Thursday, 8 October 2009

Inglorious Embraces


I go through phases of going to the cinema - often never going at all during the summer blockbuster season and going every week during Oscar season - but on a recent week off from work I was pleased to see that there were two films that I wanted to see at the cinny. Two films that on the face of it seemed polar opposites but I believe to be made by very similar directors.

The two films were Inglourious Basterds by Quentin Tarantino and Broken Embraces by Spanish film-maker Pedro Almodovar. The first film is a bloody, violent war epic that results in Adolf Hitler being blown up and the second is a melodramatic film about making films and how pretty Penelope Cruz is.

What ties them together, for me, is the populist nature of the films. Both are wildly entertaining, full of set pieces and dialogue and neither really actually amounts to much in the aftermath of watching. They are pieces of great art, designed to be thrown away. With a vast number of their films, you can easily come away from the cinema not entirely remembering exactly what you witnessed but yet you know you enjoyed it; you know you thought that the movie was good.
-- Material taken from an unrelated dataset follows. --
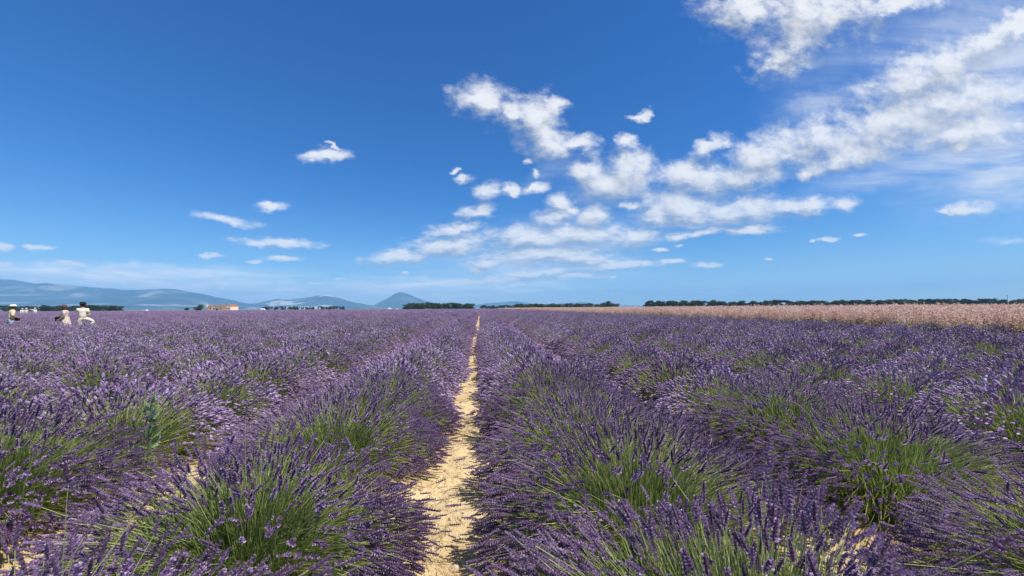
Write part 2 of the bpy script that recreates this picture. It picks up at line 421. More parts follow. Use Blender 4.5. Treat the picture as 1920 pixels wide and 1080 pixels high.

I'm a big fan of both directors. Almodovar is a man who tells stories of such flamboyance that tease between the lines of a daytime TV soap opera and a primetime HBO drama series. His early work was often more about the funny than the dramatic but as he's got older, a series of films such as Talk To Her, All About My Mother, Live Flesh and Bad Education has established this unique cross of trash TV and high art drama.

Tarantino on the other hand has always been about the trash, although in his career so far he has tended to focus on cinema rather than television. His later films have become less about telling stories and more about sneaking in subtle in-jokes about his favourite B movies that only he tends to understand. This is probably why most of his recent films have been widely criticised by the press.

What this isn't taking into account is the fact that the movies he produces are still every bit as entertaining as his earlier ones. At times they can be frustrating, egotistical and very self-indulgent but perhaps that is the work of a director that understands himself and his strange peculiarities, which is often the main reason why his films are as watchable as they are.

Almodovar is every bit as egotistical and self indulgent; in Broken Embraces the film that the characters are making is the same Women On The Verge Of A Nervous Breakdown that made Almodovar an international success. Could it be that the Spaniard gets a better critical slice of the pie because of his nationality?

The main difference that I see between the directors is that Pedro isn't quite as frustrating as Quentin. They both tend to make art out of the trash; it's just that Almodovar clearly knows how to reign himself in a touch better. Whether that is a positive or a negative thing, I'm not entirely sure. Self indulgent as Tarantino may be, his flaws are probably the most entertaining thing about him.